Outer Darkness #10 Ramps Up The Tension In Style Ahead Of The Season Finale

by Olly MacNamee

(+++Warning, this review contains spoilers for Outer Darkness #10+++)

John Layman and Afu Chan’s sci-fi/horror mash-up, Outer Darkness, continues to entertain the horror fan in me as issue by issue Layman homages some of horror’s greatest storylines and humanity’s fears as The Charon continues its journey to Sagittarius Alpha. Like other issues, this is a done-in-one story ahead of the last two issue of this first season. And, again like previous issues, the opener of this issue throws us, the reader, into perplexity, even if the front cover gives you a damn good idea of the kind of story this will be. The Day of The Triffids, Invasion of The Body Snatchers and other vegetive horrors will all come to mind as you read through this book which makes no pretence of hiding the main evil of this particularly unsavoury tale. The Captain’s Log on this particular journey across space would make riveting, if not chilling, reading given the horrors Captain Rigg and his disgruntled crew have witnessed this far.
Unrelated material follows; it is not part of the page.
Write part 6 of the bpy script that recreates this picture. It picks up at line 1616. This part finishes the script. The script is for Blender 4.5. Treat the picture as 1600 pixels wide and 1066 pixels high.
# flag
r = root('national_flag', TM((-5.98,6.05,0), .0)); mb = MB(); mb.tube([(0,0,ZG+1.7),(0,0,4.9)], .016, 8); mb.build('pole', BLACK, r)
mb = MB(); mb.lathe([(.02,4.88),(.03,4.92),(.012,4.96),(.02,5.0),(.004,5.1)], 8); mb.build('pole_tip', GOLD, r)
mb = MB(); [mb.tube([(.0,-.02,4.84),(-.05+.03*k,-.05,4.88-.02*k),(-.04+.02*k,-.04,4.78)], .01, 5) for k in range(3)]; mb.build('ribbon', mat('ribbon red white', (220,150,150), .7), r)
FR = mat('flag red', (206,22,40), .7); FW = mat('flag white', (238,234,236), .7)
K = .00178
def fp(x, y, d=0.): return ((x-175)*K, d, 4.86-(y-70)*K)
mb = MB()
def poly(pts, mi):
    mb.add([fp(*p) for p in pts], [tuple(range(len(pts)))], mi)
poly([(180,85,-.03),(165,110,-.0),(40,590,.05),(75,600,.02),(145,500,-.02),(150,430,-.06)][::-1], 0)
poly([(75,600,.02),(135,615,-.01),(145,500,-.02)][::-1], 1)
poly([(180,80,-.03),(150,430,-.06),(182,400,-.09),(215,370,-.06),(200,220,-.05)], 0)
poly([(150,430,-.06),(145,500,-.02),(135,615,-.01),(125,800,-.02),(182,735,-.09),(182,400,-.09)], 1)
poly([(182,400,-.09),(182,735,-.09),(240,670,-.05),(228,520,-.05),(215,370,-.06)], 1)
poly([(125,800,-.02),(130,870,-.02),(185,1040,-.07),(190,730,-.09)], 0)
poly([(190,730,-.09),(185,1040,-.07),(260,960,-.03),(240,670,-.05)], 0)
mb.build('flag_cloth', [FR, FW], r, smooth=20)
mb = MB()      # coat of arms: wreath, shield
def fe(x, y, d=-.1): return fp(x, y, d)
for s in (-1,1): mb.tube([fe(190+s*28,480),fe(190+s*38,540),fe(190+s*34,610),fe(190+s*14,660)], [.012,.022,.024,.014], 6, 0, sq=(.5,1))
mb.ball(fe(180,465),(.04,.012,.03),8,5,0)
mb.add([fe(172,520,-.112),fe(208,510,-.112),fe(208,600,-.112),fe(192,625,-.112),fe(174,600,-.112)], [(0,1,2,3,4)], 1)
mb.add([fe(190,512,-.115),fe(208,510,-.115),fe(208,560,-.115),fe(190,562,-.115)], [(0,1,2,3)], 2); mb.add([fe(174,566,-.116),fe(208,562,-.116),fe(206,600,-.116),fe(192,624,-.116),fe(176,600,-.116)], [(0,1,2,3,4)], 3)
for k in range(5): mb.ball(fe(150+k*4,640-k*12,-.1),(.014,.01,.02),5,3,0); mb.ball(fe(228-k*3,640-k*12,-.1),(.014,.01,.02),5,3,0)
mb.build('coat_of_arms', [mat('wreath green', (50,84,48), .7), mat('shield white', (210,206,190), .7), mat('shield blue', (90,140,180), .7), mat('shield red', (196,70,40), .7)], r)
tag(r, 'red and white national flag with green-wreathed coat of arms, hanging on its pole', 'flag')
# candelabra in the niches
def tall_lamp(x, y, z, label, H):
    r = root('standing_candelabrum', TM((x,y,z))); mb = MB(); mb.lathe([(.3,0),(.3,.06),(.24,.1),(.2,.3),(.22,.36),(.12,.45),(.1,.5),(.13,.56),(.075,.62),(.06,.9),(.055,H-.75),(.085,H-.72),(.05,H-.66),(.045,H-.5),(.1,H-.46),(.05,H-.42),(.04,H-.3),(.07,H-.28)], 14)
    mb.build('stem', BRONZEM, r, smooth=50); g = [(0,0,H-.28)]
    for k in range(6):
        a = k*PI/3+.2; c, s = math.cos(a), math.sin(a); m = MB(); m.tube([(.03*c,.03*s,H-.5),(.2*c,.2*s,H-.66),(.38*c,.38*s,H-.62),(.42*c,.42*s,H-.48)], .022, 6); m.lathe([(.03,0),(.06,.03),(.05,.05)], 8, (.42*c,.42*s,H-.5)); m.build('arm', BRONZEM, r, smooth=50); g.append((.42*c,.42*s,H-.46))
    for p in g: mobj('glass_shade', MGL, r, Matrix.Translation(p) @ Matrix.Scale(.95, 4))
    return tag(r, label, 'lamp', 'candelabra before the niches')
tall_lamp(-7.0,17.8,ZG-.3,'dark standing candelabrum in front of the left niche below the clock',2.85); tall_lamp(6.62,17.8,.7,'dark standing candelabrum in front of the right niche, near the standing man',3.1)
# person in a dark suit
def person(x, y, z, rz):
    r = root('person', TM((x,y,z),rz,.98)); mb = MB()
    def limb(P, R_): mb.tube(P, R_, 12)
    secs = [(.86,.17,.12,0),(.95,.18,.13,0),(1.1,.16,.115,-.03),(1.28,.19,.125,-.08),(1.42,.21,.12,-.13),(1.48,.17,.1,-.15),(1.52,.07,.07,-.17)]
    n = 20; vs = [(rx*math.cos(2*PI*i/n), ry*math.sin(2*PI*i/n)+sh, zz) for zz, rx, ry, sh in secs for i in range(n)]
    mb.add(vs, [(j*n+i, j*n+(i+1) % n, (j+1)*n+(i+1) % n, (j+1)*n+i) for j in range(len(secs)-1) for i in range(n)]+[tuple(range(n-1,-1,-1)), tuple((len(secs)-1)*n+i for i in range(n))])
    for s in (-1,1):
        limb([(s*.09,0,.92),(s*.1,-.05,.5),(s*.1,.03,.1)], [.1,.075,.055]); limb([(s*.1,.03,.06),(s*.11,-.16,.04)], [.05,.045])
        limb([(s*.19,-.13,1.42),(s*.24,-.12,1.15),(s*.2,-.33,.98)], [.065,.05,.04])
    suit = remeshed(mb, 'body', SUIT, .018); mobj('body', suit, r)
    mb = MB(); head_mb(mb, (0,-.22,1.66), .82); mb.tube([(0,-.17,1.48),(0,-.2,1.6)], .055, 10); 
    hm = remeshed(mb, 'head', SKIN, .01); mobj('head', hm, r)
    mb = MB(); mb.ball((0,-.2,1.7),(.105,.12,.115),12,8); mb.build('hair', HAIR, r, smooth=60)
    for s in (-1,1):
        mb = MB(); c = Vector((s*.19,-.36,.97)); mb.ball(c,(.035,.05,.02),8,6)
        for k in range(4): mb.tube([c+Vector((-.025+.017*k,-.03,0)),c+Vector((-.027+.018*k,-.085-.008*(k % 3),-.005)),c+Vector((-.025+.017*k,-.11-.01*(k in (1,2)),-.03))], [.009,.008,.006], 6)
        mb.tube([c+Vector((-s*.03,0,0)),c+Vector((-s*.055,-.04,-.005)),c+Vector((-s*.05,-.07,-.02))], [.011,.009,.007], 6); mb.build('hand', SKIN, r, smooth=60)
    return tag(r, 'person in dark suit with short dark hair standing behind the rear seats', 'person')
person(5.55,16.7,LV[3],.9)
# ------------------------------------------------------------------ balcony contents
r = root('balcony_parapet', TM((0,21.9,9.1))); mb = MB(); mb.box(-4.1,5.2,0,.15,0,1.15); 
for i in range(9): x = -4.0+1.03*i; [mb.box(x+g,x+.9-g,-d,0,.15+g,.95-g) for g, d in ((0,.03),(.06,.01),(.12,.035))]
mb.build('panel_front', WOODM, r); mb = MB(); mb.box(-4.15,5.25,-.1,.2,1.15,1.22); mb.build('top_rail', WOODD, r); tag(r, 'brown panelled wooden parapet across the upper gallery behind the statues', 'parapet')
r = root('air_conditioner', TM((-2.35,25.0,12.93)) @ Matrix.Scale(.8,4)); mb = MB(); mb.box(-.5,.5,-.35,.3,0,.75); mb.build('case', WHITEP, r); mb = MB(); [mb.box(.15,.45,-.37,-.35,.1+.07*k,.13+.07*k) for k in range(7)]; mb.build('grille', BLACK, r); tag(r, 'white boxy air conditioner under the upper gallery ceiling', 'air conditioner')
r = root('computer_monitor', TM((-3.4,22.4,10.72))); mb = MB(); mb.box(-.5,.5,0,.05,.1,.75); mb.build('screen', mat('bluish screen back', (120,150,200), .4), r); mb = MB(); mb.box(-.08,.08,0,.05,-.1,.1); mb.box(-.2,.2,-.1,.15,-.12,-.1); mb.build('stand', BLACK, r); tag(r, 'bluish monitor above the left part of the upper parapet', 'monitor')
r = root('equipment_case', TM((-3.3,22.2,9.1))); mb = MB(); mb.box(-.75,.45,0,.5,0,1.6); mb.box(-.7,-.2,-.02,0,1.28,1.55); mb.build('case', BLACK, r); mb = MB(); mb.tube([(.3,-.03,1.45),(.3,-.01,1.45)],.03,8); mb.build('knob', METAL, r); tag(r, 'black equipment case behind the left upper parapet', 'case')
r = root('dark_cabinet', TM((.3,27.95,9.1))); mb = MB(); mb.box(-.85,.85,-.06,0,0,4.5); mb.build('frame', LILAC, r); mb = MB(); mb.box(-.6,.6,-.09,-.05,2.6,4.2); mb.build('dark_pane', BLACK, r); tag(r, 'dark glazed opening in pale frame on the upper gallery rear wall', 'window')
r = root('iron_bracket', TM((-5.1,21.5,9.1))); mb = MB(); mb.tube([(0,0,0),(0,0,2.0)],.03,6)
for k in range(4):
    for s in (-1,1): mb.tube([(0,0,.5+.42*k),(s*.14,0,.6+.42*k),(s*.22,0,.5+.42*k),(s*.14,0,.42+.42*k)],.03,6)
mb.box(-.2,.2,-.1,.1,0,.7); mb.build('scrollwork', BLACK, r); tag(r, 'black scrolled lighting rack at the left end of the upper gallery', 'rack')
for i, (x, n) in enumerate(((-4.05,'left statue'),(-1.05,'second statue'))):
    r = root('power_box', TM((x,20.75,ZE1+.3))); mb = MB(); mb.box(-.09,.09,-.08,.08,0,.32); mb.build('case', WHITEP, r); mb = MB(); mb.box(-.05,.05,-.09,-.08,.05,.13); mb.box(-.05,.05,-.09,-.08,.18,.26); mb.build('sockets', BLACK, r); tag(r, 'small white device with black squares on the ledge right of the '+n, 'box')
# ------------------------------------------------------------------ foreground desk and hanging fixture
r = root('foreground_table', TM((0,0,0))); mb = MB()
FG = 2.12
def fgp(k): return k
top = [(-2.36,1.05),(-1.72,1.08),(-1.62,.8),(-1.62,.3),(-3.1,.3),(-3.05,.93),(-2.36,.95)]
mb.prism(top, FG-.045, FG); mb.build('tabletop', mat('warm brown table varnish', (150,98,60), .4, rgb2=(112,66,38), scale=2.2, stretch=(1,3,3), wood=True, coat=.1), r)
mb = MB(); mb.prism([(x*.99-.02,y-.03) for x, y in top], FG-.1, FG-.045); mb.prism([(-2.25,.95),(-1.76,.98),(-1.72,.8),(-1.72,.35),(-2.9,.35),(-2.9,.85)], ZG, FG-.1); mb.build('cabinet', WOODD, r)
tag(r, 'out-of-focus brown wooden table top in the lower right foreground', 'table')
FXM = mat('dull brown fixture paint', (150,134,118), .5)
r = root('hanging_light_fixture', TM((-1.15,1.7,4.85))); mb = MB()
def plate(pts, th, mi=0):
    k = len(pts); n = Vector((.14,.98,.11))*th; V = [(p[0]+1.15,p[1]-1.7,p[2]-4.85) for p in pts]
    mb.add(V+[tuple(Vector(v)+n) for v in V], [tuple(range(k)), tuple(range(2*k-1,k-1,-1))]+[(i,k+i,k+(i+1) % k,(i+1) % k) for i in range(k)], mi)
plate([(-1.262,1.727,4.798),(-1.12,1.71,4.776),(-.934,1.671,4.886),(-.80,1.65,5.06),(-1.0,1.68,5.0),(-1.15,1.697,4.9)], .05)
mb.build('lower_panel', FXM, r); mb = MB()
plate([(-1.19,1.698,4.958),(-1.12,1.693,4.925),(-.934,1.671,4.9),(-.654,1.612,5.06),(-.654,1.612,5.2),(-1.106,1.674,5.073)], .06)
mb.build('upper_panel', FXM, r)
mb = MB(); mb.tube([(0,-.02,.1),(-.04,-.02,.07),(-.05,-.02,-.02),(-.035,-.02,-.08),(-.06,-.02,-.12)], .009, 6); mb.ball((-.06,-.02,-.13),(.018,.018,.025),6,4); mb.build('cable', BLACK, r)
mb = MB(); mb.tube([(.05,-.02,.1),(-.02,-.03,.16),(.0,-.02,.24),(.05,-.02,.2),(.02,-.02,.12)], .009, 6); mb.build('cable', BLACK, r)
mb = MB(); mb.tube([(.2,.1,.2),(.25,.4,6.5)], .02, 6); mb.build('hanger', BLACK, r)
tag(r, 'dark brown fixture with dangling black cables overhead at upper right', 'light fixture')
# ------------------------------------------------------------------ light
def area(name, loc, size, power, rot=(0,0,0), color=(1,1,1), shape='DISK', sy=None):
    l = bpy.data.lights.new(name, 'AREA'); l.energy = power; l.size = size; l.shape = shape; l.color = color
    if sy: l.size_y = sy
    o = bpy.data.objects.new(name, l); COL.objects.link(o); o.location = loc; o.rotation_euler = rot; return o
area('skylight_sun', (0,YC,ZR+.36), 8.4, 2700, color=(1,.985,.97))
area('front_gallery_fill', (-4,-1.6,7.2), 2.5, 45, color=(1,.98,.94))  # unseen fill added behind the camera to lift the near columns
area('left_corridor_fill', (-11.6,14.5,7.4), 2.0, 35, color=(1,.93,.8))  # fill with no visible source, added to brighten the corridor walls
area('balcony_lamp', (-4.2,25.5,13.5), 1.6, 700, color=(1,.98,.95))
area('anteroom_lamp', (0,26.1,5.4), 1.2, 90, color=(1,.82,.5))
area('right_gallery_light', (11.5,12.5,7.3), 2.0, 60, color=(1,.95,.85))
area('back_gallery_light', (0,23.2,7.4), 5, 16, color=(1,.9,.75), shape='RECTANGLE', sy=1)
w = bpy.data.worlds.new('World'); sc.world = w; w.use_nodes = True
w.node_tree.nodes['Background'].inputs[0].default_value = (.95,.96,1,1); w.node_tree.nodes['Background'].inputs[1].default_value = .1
With the crew enslaved by a mysterious alien plant that enrages its victims as they are put into a heavy coma, we not only witness the violence tendencies of each one, but within this shared nightmare, truths are told. And, once out, there’s no taking them back. All this, and it would seem the Hag’s cat’s missing too!

There’s less comical moments in this book as the serious nature of the tensions that have been allowed to boil up across the series come to a head and set things in motion for what would seem to be a very unpleasant wind up of this first season over the next few issues. In fact, it’s a downright ultra-violent issue that sees even the mild-mannered Soreena Parakash loses it too. It certainly helps ramp up the tension ahead of the closing two issues of this first season.

Chan’s slick, clean economic art style continues to give this whole venture a faint nostalgic whiff of sci-fi from yesteryear but with a very modern design flair informing it all too. It’s both reverential of the past it intends to homage, while forging a distinctive style fo its own too as we continue to explore the universe of Layman and Chan as it unfolds.

Two more issue and the threat of upturning the status quo? Nothing I haven’t come to expect from Layman’s storytelling in the past. Who will win, lose or die is still all up in the are. And, what awaits them at the end of this already horrific journeys can’t be good either? Roll on the next two issues!

Outer Darkness #10 is out now from Image/Skybound.